§ **Written problem**:
Return all of the data exactly, with nothing left out but the pictures.

§ **Data shown**:
○ ○ ○ ○ ○ ○ ○
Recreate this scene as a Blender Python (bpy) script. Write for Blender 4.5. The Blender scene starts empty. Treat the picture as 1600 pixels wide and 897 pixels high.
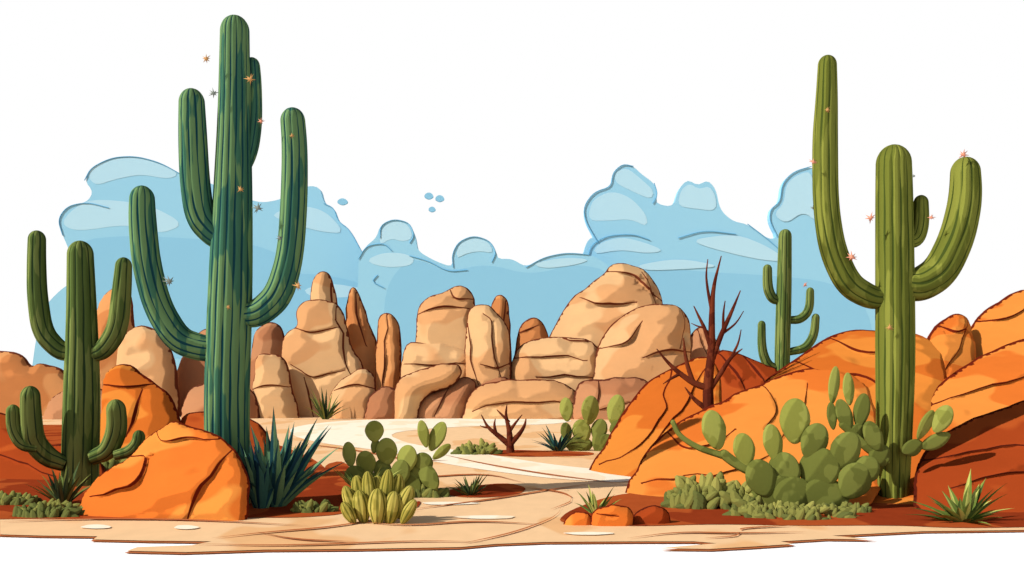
import bpy, math, random
import numpy as np
from mathutils import Vector
from mathutils.geometry import delaunay_2d_cdt
random.seed(7); rng=np.random.default_rng(7)
F=1600.0; H=1.6; HZ=600.0; SUN=5.0
sc=bpy.context.scene
sc.view_settings.view_transform='Standard'; sc.view_settings.look='None'; sc.view_settings.exposure=0

# ---------- survey: measured bearing (u), height (v) and distance -> metres ----------
def W(u,v,d): return ((u-800)*d/F, d, H-(v-HZ)*d/F)
def gd(v): return F*H/(v-HZ)
def lin(c):
    return tuple(((x/255)/12.92 if x/255<=0.04045 else (((x/255)+0.055)/1.055)**2.4) for x in c)

# ---------- materials ----------
def mat(name,lit,dark=None,var=None,k=1.9,nscale=1.0,bump=0.3,toon=0.75,stretch=(1,1,1),varcut=0.5,bdist=0.1,hiA=0.55,loA=.86,w2=.7,grain=.06,dn=.3,dcut=.5):
    m=bpy.data.materials.new(name); m.use_nodes=True; nt=m.node_tree; N=nt.nodes; L=nt.links
    for n in list(N): N.remove(n)
    out=N.new('ShaderNodeOutputMaterial')
    c=lambda x: (*[min(0.9,a/k) for a in lin(x)],1)
    geo=N.new('ShaderNodeTexCoord'); mp=N.new('ShaderNodeMapping'); mp.inputs['Scale'].default_value=stretch
    L.new(geo.outputs['Object'],mp.inputs['Vector'])
    no=N.new('ShaderNodeTexNoise'); no.inputs['Scale'].default_value=nscale; no.inputs['Detail'].default_value=2
    L.new(mp.outputs['Vector'],no.inputs['Vector'])
    col=None
    mx=N.new('ShaderNodeMix'); mx.data_type='RGBA'
    mx.inputs[6].default_value=c(lit); mx.inputs[7].default_value=c(var or lit)
    r=N.new('ShaderNodeValToRGB'); r.color_ramp.elements[0].position=varcut; r.color_ramp.elements[1].position=varcut+0.02
    L.new(no.outputs['Fac'],r.inputs['Fac']); L.new(r.outputs['Color'],mx.inputs[0]); col=mx.outputs[2]
    # fine grain
    n2=N.new('ShaderNodeTexNoise'); n2.inputs['Scale'].default_value=nscale*7; n2.inputs['Detail'].default_value=4
    L.new(mp.outputs['Vector'],n2.inputs['Vector'])
    hs=N.new('ShaderNodeMapRange'); hs.inputs[1].default_value=0.3; hs.inputs[2].default_value=0.7; hs.inputs[3].default_value=1-grain; hs.inputs[4].default_value=1+grain
    L.new(n2.outputs['Fac'],hs.inputs[0])
    mu=N.new('ShaderNodeMix'); mu.data_type='RGBA'; mu.blend_type='MULTIPLY'; mu.inputs[0].default_value=1
    L.new(col,mu.inputs[6]); L.new(hs.outputs[0],mu.inputs[7]); col=mu.outputs[2]
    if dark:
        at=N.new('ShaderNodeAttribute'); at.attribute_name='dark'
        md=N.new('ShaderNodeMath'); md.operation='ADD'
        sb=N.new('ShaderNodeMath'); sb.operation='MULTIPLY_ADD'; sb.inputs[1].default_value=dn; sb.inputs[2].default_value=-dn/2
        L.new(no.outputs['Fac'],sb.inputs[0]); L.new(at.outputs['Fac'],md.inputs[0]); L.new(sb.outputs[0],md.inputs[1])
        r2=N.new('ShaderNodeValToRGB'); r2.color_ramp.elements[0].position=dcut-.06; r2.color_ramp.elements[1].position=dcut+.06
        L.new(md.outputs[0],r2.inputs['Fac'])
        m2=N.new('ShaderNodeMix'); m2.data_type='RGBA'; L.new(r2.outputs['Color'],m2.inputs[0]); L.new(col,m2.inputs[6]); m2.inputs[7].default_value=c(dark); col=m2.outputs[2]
    nrm=None
    if bump:
        b=N.new('ShaderNodeBump'); b.inputs['Strength'].default_value=bump; b.inputs['Distance'].default_value=bdist
        L.new(no.outputs['Fac'],b.inputs['Height']); nrm=b.outputs[0]
    d=N.new('ShaderNodeBsdfDiffuse'); L.new(col,d.inputs['Color'])
    if nrm: L.new(nrm,d.inputs['Normal'])
    if toon>0:
        t1=N.new('ShaderNodeBsdfToon'); t1.inputs['Size'].default_value=hiA; t1.inputs['Smooth'].default_value=0.03
        t2=N.new('ShaderNodeBsdfToon'); t2.inputs['Size'].default_value=loA; t2.inputs['Smooth'].default_value=0.03
        for t in (t1,t2):
            L.new(col,t.inputs['Color'])
            if nrm: L.new(nrm,t.inputs['Normal'])
        a=N.new('ShaderNodeMixShader'); a.inputs[0].default_value=w2; L.new(t1.outputs[0],a.inputs[1]); L.new(t2.outputs[0],a.inputs[2])
        s=N.new('ShaderNodeMixShader'); s.inputs[0].default_value=toon; L.new(d.outputs[0],s.inputs[1]); L.new(a.outputs[0],s.inputs[2])
        L.new(s.outputs[0],out.inputs['Surface'])
    else: L.new(d.outputs[0],out.inputs['Surface'])
    return m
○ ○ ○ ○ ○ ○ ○
§ **Output of the exercise**:
Recreate this scene as a Blender Python (bpy) script. Write for Blender 4.5. The Blender scene starts empty. Treat the picture as 1600 pixels wide and 897 pixels high.
import bpy, math, random
import numpy as np
from mathutils import Vector
from mathutils.geometry import delaunay_2d_cdt
random.seed(7); rng=np.random.default_rng(7)
F=1600.0; H=1.6; HZ=600.0; SUN=5.0
sc=bpy.context.scene
sc.view_settings.view_transform='Standard'; sc.view_settings.look='None'; sc.view_settings.exposure=0

# ---------- survey: measured bearing (u), height (v) and distance -> metres ----------
def W(u,v,d): return ((u-800)*d/F, d, H-(v-HZ)*d/F)
def gd(v): return F*H/(v-HZ)
def lin(c):
    return tuple(((x/255)/12.92 if x/255<=0.04045 else (((x/255)+0.055)/1.055)**2.4) for x in c)

# ---------- materials ----------
def mat(name,lit,dark=None,var=None,k=1.9,nscale=1.0,bump=0.3,toon=0.75,stretch=(1,1,1),varcut=0.5,bdist=0.1,hiA=0.55,loA=.86,w2=.7,grain=.06,dn=.3,dcut=.5):
    m=bpy.data.materials.new(name); m.use_nodes=True; nt=m.node_tree; N=nt.nodes; L=nt.links
    for n in list(N): N.remove(n)
    out=N.new('ShaderNodeOutputMaterial')
    c=lambda x: (*[min(0.9,a/k) for a in lin(x)],1)
    geo=N.new('ShaderNodeTexCoord'); mp=N.new('ShaderNodeMapping'); mp.inputs['Scale'].default_value=stretch
    L.new(geo.outputs['Object'],mp.inputs['Vector'])
    no=N.new('ShaderNodeTexNoise'); no.inputs['Scale'].default_value=nscale; no.inputs['Detail'].default_value=2
    L.new(mp.outputs['Vector'],no.inputs['Vector'])
    col=None
    mx=N.new('ShaderNodeMix'); mx.data_type='RGBA'
    mx.inputs[6].default_value=c(lit); mx.inputs[7].default_value=c(var or lit)
    r=N.new('ShaderNodeValToRGB'); r.color_ramp.elements[0].position=varcut; r.color_ramp.elements[1].position=varcut+0.02
    L.new(no.outputs['Fac'],r.inputs['Fac']); L.new(r.outputs['Color'],mx.inputs[0]); col=mx.outputs[2]
    # fine grain
    n2=N.new('ShaderNodeTexNoise'); n2.inputs['Scale'].default_value=nscale*7; n2.inputs['Detail'].default_value=4
    L.new(mp.outputs['Vector'],n2.inputs['Vector'])
    hs=N.new('ShaderNodeMapRange'); hs.inputs[1].default_value=0.3; hs.inputs[2].default_value=0.7; hs.inputs[3].default_value=1-grain; hs.inputs[4].default_value=1+grain
    L.new(n2.outputs['Fac'],hs.inputs[0])
    mu=N.new('ShaderNodeMix'); mu.data_type='RGBA'; mu.blend_type='MULTIPLY'; mu.inputs[0].default_value=1
    L.new(col,mu.inputs[6]); L.new(hs.outputs[0],mu.inputs[7]); col=mu.outputs[2]
    if dark:
        at=N.new('ShaderNodeAttribute'); at.attribute_name='dark'
        md=N.new('ShaderNodeMath'); md.operation='ADD'
        sb=N.new('ShaderNodeMath'); sb.operation='MULTIPLY_ADD'; sb.inputs[1].default_value=dn; sb.inputs[2].default_value=-dn/2
        L.new(no.outputs['Fac'],sb.inputs[0]); L.new(at.outputs['Fac'],md.inputs[0]); L.new(sb.outputs[0],md.inputs[1])
        r2=N.new('ShaderNodeValToRGB'); r2.color_ramp.elements[0].position=dcut-.06; r2.color_ramp.elements[1].position=dcut+.06
        L.new(md.outputs[0],r2.inputs['Fac'])
        m2=N.new('ShaderNodeMix'); m2.data_type='RGBA'; L.new(r2.outputs['Color'],m2.inputs[0]); L.new(col,m2.inputs[6]); m2.inputs[7].default_value=c(dark); col=m2.outputs[2]
    nrm=None
    if bump:
        b=N.new('ShaderNodeBump'); b.inputs['Strength'].default_value=bump; b.inputs['Distance'].default_value=bdist
        L.new(no.outputs['Fac'],b.inputs['Height']); nrm=b.outputs[0]
    d=N.new('ShaderNodeBsdfDiffuse'); L.new(col,d.inputs['Color'])
    if nrm: L.new(nrm,d.inputs['Normal'])
    if toon>0:
        t1=N.new('ShaderNodeBsdfToon'); t1.inputs['Size'].default_value=hiA; t1.inputs['Smooth'].default_value=0.03
        t2=N.new('ShaderNodeBsdfToon'); t2.inputs['Size'].default_value=loA; t2.inputs['Smooth'].default_value=0.03
        for t in (t1,t2):
            L.new(col,t.inputs['Color'])
            if nrm: L.new(nrm,t.inputs['Normal'])
        a=N.new('ShaderNodeMixShader'); a.inputs[0].default_value=w2; L.new(t1.outputs[0],a.inputs[1]); L.new(t2.outputs[0],a.inputs[2])
        s=N.new('ShaderNodeMixShader'); s.inputs[0].default_value=toon; L.new(d.outputs[0],s.inputs[1]); L.new(a.outputs[0],s.inputs[2])
        L.new(s.outputs[0],out.inputs['Surface'])
    else: L.new(d.outputs[0],out.inputs['Surface'])
    return m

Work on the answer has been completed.